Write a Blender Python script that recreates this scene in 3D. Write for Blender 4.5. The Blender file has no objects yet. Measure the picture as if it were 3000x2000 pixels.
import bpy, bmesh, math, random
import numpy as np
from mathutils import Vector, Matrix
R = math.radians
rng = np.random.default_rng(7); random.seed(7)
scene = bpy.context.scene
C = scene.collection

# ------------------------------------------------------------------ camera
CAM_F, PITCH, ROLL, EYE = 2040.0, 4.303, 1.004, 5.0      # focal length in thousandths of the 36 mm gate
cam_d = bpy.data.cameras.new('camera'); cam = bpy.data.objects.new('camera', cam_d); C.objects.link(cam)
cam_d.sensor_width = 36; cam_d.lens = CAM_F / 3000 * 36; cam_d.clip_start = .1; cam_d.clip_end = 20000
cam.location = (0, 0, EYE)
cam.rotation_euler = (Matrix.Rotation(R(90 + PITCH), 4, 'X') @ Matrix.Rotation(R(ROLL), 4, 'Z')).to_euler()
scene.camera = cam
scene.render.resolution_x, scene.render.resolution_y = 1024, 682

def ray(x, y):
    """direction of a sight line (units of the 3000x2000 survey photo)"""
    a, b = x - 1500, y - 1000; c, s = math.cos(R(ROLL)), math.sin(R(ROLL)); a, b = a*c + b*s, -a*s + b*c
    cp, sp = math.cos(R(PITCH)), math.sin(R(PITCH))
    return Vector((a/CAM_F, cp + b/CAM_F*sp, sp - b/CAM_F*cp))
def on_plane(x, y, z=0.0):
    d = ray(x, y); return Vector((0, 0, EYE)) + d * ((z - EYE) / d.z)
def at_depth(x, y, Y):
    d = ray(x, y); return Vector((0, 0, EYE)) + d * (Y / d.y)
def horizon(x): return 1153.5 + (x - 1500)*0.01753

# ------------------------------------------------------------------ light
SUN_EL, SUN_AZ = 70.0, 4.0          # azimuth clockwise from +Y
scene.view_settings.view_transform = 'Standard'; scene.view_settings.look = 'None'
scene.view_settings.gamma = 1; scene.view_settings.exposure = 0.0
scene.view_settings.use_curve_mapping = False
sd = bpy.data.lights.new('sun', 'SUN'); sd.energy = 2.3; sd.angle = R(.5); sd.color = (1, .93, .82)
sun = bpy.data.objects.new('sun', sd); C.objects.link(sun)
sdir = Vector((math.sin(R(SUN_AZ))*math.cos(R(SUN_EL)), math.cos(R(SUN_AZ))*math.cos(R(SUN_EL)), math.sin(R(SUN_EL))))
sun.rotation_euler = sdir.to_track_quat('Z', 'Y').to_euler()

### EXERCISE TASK
How many of the lines in the listing above hold the word "objects"? Report only that figure.

### SOLVED PROBLEM
3